İpek’in kaderiydi, babasız büyümek… Diğer binlerce, onbinlerce asker çocuğu gibi.
Daha ilk ayrılığın etkisinden yeni kurtulmuştuk ki bu kez Doğu görevi çıktı; Teğmenliginde, Mardin’de pusuya düşürülmüş, vurulmuş, yanında nice askeri şehit olmuş babamıza…
İstikamet şimdi, adını sadece terörle duyduğumuz Diyarbakır-Lice’ydi. Bu defa biz de gidecektik, ayrilmayacaktık, İpek artık babasız büyümeyecekti. Mesleği, kariyeri, alıştığın şehri geride bırakarak…
Hepi topu 3.5 yaşındaki çocuğu alıp, kuş uçmaz kervan geçmez, Lice’ye götürdük iyi mi !
Yoldaki lastik patlağini bomba, dağın eteğindeki ağaç gölgesini terörist sanarak gittik Lice’ye.
Aman Yarabbi! Cehennemin ortası mı desem, ortaçağ karanlığı mı… Dört duvar arasında birkaç asker ailesiyle Lice’de yaşamaya başladık. Değil sokağa çıkmak, balkona bile çıkamıyoruz; olur ya bir keskin nisancının namlusuna hedef oluruz !
Gittik gitmesine ama kocaları görebilene aşkolsun. Kâh hayvanların bile yasamayacağı üs bölgelerine gidip haftalarca gelmiyorlar, kâh operasyona gidip içimize şehit-gazi korkusu salıyorlar.
Her operasyon bizim için kabus. Her çatışma haberi bizim için karabasan. Ne tuhaf; yaralı- şehit haberi aldığımızda içimizden önce şöyle dua ediyoruz, ‘insallah benim kocam değildir!’ Benimki değilse yan komşumun, üst komşumun, alt komşumun. Ne utanç verici, ne bencilce bir düşünce.
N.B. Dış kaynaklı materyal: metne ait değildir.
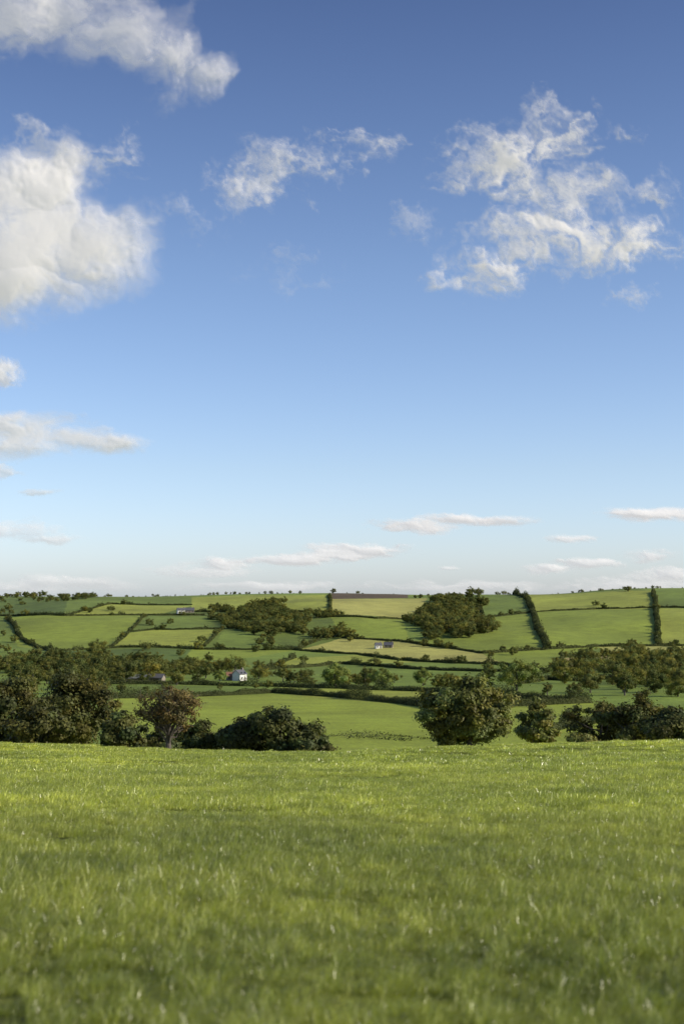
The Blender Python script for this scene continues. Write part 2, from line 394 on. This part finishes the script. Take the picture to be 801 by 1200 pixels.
# hedgerow trees
for h_ in HEDGES[:25]:
    W = G(h_[0]); seg = np.linalg.norm(np.diff(W, axis=0), axis=1)+1e-3; cum = np.r_[0, np.cumsum(seg)]
    n = rng.poisson(cum[-1]/70)
    if n:
        t = rng.uniform(0, cum[-1], n); p = np.c_[np.interp(t, cum, W[:, 0]), np.interp(t, cum, W[:, 1])]
        allp.append(np.c_[p, H(p[:, 0], p[:, 1])-.3]); alls.append(rng.uniform(.28, .78, n))
RP = np.concatenate([rng.uniform(120, 335, 46), rng.uniform(335, 560, 12), rng.uniform(580, 820, 34), rng.uniform(-60, 130, 80)])
for px_ in RP:
    q = at(px_, RIDGE-12+rng.uniform(-15, 15)); allp.append(np.array([q])-[0, 0, .3]); alls.append(np.array([.12+.4*rng.random()**1.6]))
for px_, py_ in [(697, 710), (590, 695), (735, 693), (390, 694), (175,733),(200,731),(236,752),(100,716),(105,718),(130,716),(255,760),(300,764),(455,757),(170,762),(212,768),(575,772),(600,768),(640,762),(655,760),(355,775),(410,752),(740,758),(790,758),(225,790),(245,776)]:
    x_, y_ = ground_hit(px_, py_); allp.append(np.array([[x_, y_, float(H(x_, y_))-.3]])); alls.append(np.array([rng.uniform(.45, .85)]))
for sg, n_ in [(-1, 500), (1, 500)]:
    p = np.c_[sg*rng.uniform(330, 1200, n_), rng.uniform(600, 1800, n_)]; p = p[np.abs(p[:, 0]) > .27*p[:, 1]+20]
    allp.append(np.c_[p, H(p[:, 0], p[:, 1])-.3]); alls.append(rng.uniform(.6, 1.2, len(p)))
instancer('trees', PROTO, np.concatenate(allp), np.concatenate(alls), 'distant_woodland', 'broadleaf_tree')

def single(name, me, px, dist, top):
    x_, y_, z_ = at(px, dist); u, v, w_ = bearing(px, top); h = dist*w_/v-z_
    o = add_obj(name, me, loc=(x_, y_, z_-.2)); o.scale = (h/10,)*3; o.rotation_euler = (0, 0, rng.uniform(0, 6)); return o
for i, (px_, d_, tp, me) in enumerate([
 (393,560,774,PROTO_L[0]), (447,580,780,PROTO_L[1]), (495,600,781,PROTO_L[0]), (522,610,786,PROTO[1]), (604,520,769,PROTO_L[1]), (572,700,778,PROTO[0]),
 (340,640,788,PROTO[2]), (258,660,783,PROTO_L[0]), (232,640,787,PROTO[1]), (208,600,781,PROTO[0]), (170,620,785,PROTO[3]), (100,560,776,PROTO[1]), (40,540,778,PROTO[3]), (72,500,780,PROTO[0]),
 (660,620,770,PROTO[3]), (690,500,782,PROTO[0]), (730,480,786,PROTO[2]), (716,600,772,PROTO[1]), (765,500,784,PROTO[3]), (792,470,790,PROTO[1]), (640,480,798,PROTO[2]),
 (672,440,795,PROTO[2]), (545,640,790,PROTO[3]), (305,700,792,PROTO[1]), (650,700,788,PROTO[2]), (470,700,790,PROTO[2]),
 (143,520,797,PROTO[0]), (172,525,802,PROTO[2]), (196,540,798,PROTO[3]), (258,550,800,PROTO[2]), (300,560,799,PROTO[0]), (314,580,795,PROTO[3]),
 (366,600,793,PROTO[0]), (420,620,792,PROTO[1]), (122,530,795,PROTO[1])]):
    single('ash_tree' if me in PROTO_L else 'broadleaf_tree', me, px_, d_, tp)

# ------------------------------------------------------------------ hedgerows
def hedge(pxs, hgt=2.3, wid=2.4, dens=1.0, name='hedgerow'):
    W = G(pxs)
    seg = np.linalg.norm(np.diff(W, axis=0), axis=1)+1e-3; L = seg.sum(); cum = np.r_[0, np.cumsum(seg)]
    dist = np.median(np.hypot(W[:, 0], W[:, 1])); ls = max(.16, dist/1420*.55)
    n = int(min(40000, max(600, L*(hgt*2+wid)*1.8/(ls*ls*1.2)))*dens)
    R = np.random.default_rng(int(abs(W[0, 0]*7+W[0, 1])) )
    t = R.uniform(0, L, n)
    x_ = np.interp(t, cum, W[:, 0]); y_ = np.interp(t, cum, W[:, 1])
    wob = (fbm(t/25, t*0+3.3, 3, 3)-.5)*3.0
    k = np.clip(np.searchsorted(cum, t)-1, 0, len(seg)-1); d = np.diff(W, axis=0)[k]/seg[k][:, None]
    hh = hgt*(.35+1.1*fbm(t/9, t*0+W[0, 0], 4, 8)+1.6*(vnoise(t/11, t*0+W[0, 1], 5) > .78)*R.random(n))
    a = R.uniform(-.3, math.pi+.3, n); r = R.uniform(.55, 1.05, n)
    ox = np.cos(a)*r*wid/2; oz = np.maximum(.05, (np.sin(a)*r*.9+.1)*hh*R.uniform(.3, 1, n)**.5)
    x2 = x_-d[:, 1]*(ox+wob); y2 = y_+d[:, 0]*(ox+wob)
    P = np.c_[x2, y2, H(x2, y2)+oz]
    nr_ = unit(np.c_[-d[:, 1]*np.cos(a), d[:, 0]*np.cos(a), np.sin(a)]+R.normal(size=(n, 3))*.5)
    v, f = leaf_quads(P, nr_, ls*R.uniform(.7, 1.4, n), R)
    tn = R.uniform(.7, 1.3, n)*(.8+.4*vnoise(t/6, t*0, 9)); tn = np.repeat(np.c_[tn*1.03, tn, tn], 4, 0)
    add_obj(name, mk_mesh(name, v, f, [M_hedge], attrs={'tone': tn}))
for h_ in HEDGES: hedge(*h_)

# ------------------------------------------------------------------ buildings
M_white = plain_material('white_render', (.68, .66, .60), (.80, .78, .73), 1.5, .85)
M_slate = plain_material('slate_roof', (.07, .07, .08), (.14, .14, .15), 4, .6)
M_tin = plain_material('corrugated_roof', (.09, .10, .10), (.15, .16, .16), 2, .8)
M_red = plain_material('clay_tile', (.20, .10, .06), (.28, .14, .08), 4, .8)
M_stone = plain_material('stone_wall', (.20, .17, .13), (.30, .26, .21), 3, .9)
M_glass = plain_material('window_glass', (.02, .025, .03), (.05, .06, .07), 2, .15)
M_clad = plain_material('timber_cladding', (.07, .055, .04), (.13, .10, .07), 5, .85)
def box(x0, x1, y0, y1, z0, z1):
    v = [(a, b, c) for c in (z0, z1) for a, b in ((x0, y0), (x1, y0), (x1, y1), (x0, y1))]
    f = [(0,3,2,1),(4,5,6,7),(0,1,5,4),(1,2,6,5),(2,3,7,6),(3,0,4,7)]; return v, f
def boxes(lst):
    V, Fc = [], []
    for b in lst:
        v, f = box(*b); o = len(V); V += v; Fc += [tuple(i+o for i in q) for q in f]
    return V, Fc
def make_building(name, px, dist, yaw, L, W, Hh, wall, roof, windows=True, chimneys=1, storeys=2, pitch=.42, py=None):
    if py is not None:
        x_, y_ = ground_hit(px, py); z_ = float(H(x_, y_))
    else: x_, y_, z_ = at(px, dist)
    e = add_obj(name, None, loc=(x_, y_, z_-.2)); e.rotation_euler = (0, 0, math.radians(yaw))
    rh = W*pitch
    V = [(-L/2,-W/2,-1),(L/2,-W/2,-1),(L/2,W/2,-1),(-L/2,W/2,-1),(-L/2,-W/2,Hh),(L/2,-W/2,Hh),(L/2,W/2,Hh),(-L/2,W/2,Hh),(-L/2,0,Hh+rh),(L/2,0,Hh+rh)]
    me = bpy.data.meshes.new('walls'); me.from_pydata(V, [], [(0,1,5,4),(2,3,7,6),(1,2,6,9,5),(3,0,4,8,7)]); me.materials.append(wall); add_obj('walls', me, e)
    o = .35; k = rh/(W/2); t = .18; z0 = Hh-o*k+.03; zr = Hh+rh+.03
    V = []
    for s in (-1, 1):
        for xx in (-L/2-o, L/2+o):
            V += [(xx, s*(W/2+o), z0), (xx, 0, zr), (xx, 0, zr+t), (xx, s*(W/2+o), z0+t)]
    Fc = []
    for b in (0, 8): Fc += [(b,b+1,b+5,b+4),(b+3,b+7,b+6,b+2),(b,b+4,b+7,b+3),(b,b+3,b+2,b+1),(b+4,b+5,b+6,b+7)]
    me = bpy.data.meshes.new('roof'); me.from_pydata(V, [], Fc); me.materials.append(roof); add_obj('roof', me, e)
    if windows:
        ws = []; n = max(2, int(L/3))
        for st in range(storeys):
            for i in range(n):
                xc = -L/2+(i+.5)*L/n
                if st == 0 and i == n//2: continue
                ws.append((xc-.5, xc+.5, -W/2-.04, -W/2+.05, .9+st*2.4, 2.0+st*2.4))
            ws.append((L/2-.05, L/2+.04, -.5, .5, .9+st*2.4, 2.0+st*2.4))
        v, f = boxes(ws); add_obj('windows', mk_mesh('windows', v, f, [M_glass]), e)
        xc = -L/2+(n//2+.5)*L/n
        v, f = boxes([(xc-.5, xc+.5, -W/2-.05, -W/2+.05, 0, 2.1)]); add_obj('door', mk_mesh('door', v, f, [M_clad]), e)
    else:
        v, f = boxes([(-2, 2, -W/2-.05, -W/2+.05, 0, Hh*.8)]); add_obj('door', mk_mesh('door', v, f, [M_clad]), e)
    if chimneys:
        cs = [(s*(L/2-.6)-.4, s*(L/2-.6)+.4, -.4, .4, Hh, Hh+rh+1.0) for s in ((1,) if chimneys == 1 else (-1, 1))]
        v, f = boxes(cs); add_obj('chimney', mk_mesh('chimney', v, f, [M_stone]), e)
make_building('white_farmhouse', 281, 670, 62, 6.0, 4.2, 3.4, M_white, M_slate, chimneys=1)
make_building('stone_cottage', 271, 675, 10, 4, 4, 2.2, M_stone, M_red, storeys=1)
make_building('farm_barn', 158, 640, 4, 11, 6, 2.0, M_clad, M_tin, windows=False, chimneys=0, pitch=.22)
make_building('farm_barn', 184, 650, -12, 7, 5, 2.0, M_stone, M_slate, windows=False, chimneys=0, pitch=.3)
make_building('white_farmhouse', 212, 0, 20, 8, 5.5, 3.8, M_white, M_slate, py=719)
make_building('stone_cottage', 222, 0, 5, 10, 6, 2.8, M_stone, M_slate, chimneys=1, storeys=1, py=718)
make_building('white_farmhouse', 443, 0, 15, 5, 4.5, 2.8, M_white, M_slate, py=760, storeys=1)
make_building('stone_cottage', 455, 0, -10, 7, 5, 2.4, M_stone, M_slate, py=759, storeys=1)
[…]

Ama…
Ama önce can, işte !
Operasyonlar sırasında lojmanın bahçesine helikopterlerin biri iniyor, biri kalkıyor. Henüz 4 yaşındaki İpek’in ve diğer asker çocuklarının gözleri önünde şehitler, yaralılar ambulanslara bindiriliyor. Biz anneler, çocukların psikolojisi bozulmasın diye camlardan uzaklaştırmaya çalışıyor, gözyaşlarımızı içimize akıtıyoruz.
İki yıl boyunca işte bu cenderenin ortasında yaşam savaşı veriyoruz. Sonra…
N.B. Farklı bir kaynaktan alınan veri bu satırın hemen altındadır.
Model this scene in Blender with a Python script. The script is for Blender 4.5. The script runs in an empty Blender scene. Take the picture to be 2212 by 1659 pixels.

Sonra biter mi bizim çilemiz. Ankara’ya geliyoruz gelmesine ama yoğun mesai, yurt içi ve yurt dışı görevleri derken bu kez Oğuz Kağan henüz bebekliğinde babasızlıkla tanışıyor. Saymadığım, sayamadığım kez, aylar, yıllar süren kereler yalnız başımıza, tek başımıza kalıyoruz. Hastalıklarimiz, mezuniyetlerimiz, doğum günlerimiz… Çok büyük bölümünü yalnız geçiriyoruz, geçirmek zorunda kalıyoruz.
Nihayetinde 27 yaşında başlamıştım bu yolculuğa, bugün 45 yaşındayım ve eşim, çocuklarımın babası yine yanımızda yok !
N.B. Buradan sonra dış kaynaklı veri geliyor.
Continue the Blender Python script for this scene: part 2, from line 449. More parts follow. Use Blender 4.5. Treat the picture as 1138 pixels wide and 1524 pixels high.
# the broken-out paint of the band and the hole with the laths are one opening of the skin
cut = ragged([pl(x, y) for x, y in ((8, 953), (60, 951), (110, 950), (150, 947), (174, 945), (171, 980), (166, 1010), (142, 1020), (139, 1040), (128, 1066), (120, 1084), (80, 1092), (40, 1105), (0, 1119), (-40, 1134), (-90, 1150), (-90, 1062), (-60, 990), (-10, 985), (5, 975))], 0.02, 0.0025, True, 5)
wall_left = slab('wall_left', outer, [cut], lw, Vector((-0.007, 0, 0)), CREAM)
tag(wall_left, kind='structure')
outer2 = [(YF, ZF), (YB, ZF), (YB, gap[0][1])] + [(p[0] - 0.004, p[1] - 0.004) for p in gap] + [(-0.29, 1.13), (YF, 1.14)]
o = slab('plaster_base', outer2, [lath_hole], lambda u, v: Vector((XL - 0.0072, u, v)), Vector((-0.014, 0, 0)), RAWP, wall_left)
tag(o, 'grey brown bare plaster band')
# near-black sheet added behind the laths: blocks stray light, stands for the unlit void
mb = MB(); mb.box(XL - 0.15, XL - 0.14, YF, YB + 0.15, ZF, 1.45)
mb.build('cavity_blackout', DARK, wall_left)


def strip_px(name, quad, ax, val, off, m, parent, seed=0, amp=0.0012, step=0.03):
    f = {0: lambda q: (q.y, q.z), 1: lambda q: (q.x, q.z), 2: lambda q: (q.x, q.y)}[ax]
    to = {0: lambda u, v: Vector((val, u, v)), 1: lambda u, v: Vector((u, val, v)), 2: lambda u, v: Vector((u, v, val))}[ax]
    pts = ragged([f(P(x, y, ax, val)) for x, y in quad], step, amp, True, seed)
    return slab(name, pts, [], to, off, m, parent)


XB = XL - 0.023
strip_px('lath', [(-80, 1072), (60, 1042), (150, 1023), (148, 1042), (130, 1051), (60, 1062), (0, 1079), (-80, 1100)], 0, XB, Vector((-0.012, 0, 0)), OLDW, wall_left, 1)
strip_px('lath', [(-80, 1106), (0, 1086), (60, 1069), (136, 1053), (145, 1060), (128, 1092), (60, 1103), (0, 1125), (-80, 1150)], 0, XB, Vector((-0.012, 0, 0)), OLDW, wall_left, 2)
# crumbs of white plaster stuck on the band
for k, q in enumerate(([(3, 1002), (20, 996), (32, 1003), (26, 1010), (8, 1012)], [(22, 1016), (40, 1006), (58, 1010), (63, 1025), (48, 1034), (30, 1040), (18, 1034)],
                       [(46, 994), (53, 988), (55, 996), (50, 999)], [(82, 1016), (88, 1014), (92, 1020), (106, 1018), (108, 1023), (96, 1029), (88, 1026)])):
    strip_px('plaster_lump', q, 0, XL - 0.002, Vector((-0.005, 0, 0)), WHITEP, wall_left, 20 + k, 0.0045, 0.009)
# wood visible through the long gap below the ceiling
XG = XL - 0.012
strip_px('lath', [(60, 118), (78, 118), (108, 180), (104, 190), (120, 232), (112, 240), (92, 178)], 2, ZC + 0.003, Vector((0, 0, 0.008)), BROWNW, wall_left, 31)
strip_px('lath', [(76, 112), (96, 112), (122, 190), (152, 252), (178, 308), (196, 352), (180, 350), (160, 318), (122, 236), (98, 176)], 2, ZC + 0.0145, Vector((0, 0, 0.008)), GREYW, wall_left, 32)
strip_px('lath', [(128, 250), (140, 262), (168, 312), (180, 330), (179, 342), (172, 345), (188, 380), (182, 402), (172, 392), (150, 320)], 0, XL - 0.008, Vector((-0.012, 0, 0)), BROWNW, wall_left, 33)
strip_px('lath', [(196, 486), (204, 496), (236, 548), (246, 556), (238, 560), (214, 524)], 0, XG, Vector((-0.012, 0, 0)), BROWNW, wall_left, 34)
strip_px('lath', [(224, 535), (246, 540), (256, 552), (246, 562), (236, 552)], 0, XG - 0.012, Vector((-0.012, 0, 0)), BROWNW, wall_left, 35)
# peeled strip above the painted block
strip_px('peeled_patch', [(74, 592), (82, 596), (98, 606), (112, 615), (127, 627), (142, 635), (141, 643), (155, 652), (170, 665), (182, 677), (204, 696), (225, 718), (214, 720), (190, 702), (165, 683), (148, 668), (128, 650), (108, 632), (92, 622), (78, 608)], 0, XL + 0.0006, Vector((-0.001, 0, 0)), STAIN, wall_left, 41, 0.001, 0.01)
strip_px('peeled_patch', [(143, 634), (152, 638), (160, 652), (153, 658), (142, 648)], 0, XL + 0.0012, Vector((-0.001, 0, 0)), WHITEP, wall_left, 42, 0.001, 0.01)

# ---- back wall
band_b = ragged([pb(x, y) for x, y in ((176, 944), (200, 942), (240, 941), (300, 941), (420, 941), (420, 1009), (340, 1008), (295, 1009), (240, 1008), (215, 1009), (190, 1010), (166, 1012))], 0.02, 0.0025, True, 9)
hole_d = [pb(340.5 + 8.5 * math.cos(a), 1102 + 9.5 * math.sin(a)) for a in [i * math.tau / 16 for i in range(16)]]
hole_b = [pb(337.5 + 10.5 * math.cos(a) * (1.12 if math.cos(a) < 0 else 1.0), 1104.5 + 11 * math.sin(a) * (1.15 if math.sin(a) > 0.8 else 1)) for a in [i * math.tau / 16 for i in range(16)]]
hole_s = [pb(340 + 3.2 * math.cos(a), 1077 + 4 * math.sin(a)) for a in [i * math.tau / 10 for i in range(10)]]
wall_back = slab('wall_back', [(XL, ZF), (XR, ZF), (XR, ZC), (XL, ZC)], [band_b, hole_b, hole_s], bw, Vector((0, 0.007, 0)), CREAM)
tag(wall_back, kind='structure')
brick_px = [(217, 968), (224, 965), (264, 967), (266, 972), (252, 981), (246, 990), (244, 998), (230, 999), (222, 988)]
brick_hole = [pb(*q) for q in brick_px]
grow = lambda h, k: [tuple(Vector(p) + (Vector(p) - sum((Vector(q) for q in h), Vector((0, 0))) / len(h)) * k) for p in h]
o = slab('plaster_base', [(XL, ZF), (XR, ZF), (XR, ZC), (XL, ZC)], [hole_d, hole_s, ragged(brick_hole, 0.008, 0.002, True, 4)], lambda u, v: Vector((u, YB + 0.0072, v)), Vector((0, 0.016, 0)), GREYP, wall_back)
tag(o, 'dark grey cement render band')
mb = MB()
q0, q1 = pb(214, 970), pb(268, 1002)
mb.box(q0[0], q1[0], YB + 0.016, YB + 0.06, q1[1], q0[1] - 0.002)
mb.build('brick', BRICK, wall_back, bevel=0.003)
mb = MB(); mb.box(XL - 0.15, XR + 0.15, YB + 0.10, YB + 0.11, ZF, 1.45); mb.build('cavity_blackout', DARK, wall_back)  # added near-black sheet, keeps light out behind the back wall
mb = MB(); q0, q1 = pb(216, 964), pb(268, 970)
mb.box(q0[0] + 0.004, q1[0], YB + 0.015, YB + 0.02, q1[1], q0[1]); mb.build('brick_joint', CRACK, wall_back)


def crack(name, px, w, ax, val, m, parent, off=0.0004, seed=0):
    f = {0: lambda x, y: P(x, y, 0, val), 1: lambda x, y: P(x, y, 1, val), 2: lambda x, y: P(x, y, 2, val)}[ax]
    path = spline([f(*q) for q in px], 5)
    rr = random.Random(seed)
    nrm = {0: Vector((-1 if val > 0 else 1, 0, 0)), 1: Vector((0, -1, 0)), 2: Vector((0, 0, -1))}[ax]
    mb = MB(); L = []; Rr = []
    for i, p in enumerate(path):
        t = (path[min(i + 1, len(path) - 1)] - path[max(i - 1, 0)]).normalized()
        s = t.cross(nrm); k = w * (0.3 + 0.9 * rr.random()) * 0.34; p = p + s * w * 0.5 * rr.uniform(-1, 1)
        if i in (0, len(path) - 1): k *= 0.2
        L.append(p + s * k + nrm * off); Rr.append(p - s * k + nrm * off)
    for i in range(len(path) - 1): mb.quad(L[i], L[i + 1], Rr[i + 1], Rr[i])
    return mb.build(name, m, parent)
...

Ne sıkıntılar, ne badireler atlattık da en yakınımızdan bile yardım istemedik biliyor musunuz ? Çocuklarımıza sadece anne değil baba olduk, birçok adamdan daha çok adam olduk.
Dün bir sahte milliyetçi, MHP Aydın İl Başkanı çıkmış, birine hakaret etmek için , “Asker karısı gibi ağlıyor” demiş.
Asker karısı gibi ağlamak nasıl birşey ? Biz şehit verirken bile gözyaşımızı içimize akıtırken…
Hele bir anlat…
Sen değil asker karılarını siyasete malzeme yapmak, onların adını bile o pis ağzına alamazsın.
Sen benim İpek’imin 4 yaşındaki cesaretinde olamazsın.
Sen ve senin gibiler ancak sosyal medyada klavye kahramanlığı yapar; askerlik vakti gelince bedelli sırasına girersiniz. Hadi Afrin’e, hadi El Bab’a deseniz kaçacak delik ararsınız. El Bab şehidi Bülent Binbaşı’nin karısı Şerife’nin, şehit Celalettin Yüzbaşı’nin, şehit Göktan Astsubay’ın karısının tırnağı olamazsınız.
Yani hayat bize çok zor arkadaş. Ama mesele memleket meselesi. Biz eşler güçlü, çocuklar mutlu görüneceğiz ki babalar da vatan savunmasını, vatan görevini içleri huzurlu, kafaları rahat yapsınlar.
Onun için çekin o pis elinizi üzerimizden.
Siyasetiniz de siz de yerin dibine batın.